Niye girdi diye AK Parti ile AK Parti'nin getirdiği birtakım şeylere sadece tasdik memuru noter gibi görev yapacak.
Bu özgüvensizlik niye yani? Cumhuriyet Halk Partisi çatır çatır mücadele ediyor. Mücadelesini sahada, meydanda, sokakta otobüsün üstünde de meclisin kürsüsünde de sürdürmeye devam edecek.
Kimse bizden bu süreçte bu süreçte hatalarından dönmeyen, yanlışlardan geri adım atmayan hiç kimse Cumhuriyet Halk Partisi'nden mış gibi siyaset yapmasını beklemesin.

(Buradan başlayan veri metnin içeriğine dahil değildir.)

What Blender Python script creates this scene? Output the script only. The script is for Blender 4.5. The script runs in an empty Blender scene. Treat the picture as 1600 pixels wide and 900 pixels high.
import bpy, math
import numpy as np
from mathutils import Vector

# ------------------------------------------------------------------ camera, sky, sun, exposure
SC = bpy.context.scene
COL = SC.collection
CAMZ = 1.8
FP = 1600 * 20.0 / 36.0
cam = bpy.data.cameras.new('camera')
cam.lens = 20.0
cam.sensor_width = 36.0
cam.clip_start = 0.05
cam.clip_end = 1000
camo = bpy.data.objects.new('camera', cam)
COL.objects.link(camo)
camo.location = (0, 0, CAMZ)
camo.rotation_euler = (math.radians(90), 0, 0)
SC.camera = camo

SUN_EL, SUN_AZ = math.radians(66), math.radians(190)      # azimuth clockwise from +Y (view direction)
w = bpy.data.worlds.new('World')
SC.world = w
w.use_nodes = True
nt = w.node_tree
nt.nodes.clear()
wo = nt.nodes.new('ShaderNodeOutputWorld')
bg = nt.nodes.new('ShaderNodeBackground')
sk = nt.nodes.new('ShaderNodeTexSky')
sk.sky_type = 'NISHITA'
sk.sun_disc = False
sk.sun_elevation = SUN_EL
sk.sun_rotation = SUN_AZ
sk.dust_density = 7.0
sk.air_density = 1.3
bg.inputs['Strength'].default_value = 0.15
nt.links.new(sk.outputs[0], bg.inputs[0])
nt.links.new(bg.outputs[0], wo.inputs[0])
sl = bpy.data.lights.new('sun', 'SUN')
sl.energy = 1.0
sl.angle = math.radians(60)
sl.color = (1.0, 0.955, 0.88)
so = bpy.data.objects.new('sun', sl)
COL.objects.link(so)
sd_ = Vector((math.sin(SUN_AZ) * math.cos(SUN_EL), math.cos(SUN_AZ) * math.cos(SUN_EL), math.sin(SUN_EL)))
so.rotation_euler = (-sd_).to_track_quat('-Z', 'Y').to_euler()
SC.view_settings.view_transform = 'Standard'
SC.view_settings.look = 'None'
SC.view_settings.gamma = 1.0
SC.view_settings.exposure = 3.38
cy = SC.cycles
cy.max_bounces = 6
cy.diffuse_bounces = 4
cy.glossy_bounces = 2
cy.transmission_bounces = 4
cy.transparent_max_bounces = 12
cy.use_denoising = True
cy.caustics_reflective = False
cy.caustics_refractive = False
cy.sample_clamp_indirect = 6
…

Memlekette darbe var. Püskürtmeye uğraşıyoruz. Bunu meydanlardaki mücadele devam edecek. Mecliste de milletin göreviyle geldiğimiz mecliste bir zemin var. O zemine gideceğiz.
Mücadelemizi yapacağız. Yok bu zemin size göre değilse o zaman Cumhuriyet Halk Partisi o zeminde olmaz zaten. Kimsenin kaygısı, endişesi olmasın. CHP'nin olmadığı yerde her şey olur.
Olduğu yerde bir şey oluyorsa ya iyi bir şey oluyordur. Yanlış bir şey oluyorsa zaten içinde biz olmayız. Bunu herkes böylelikle görür."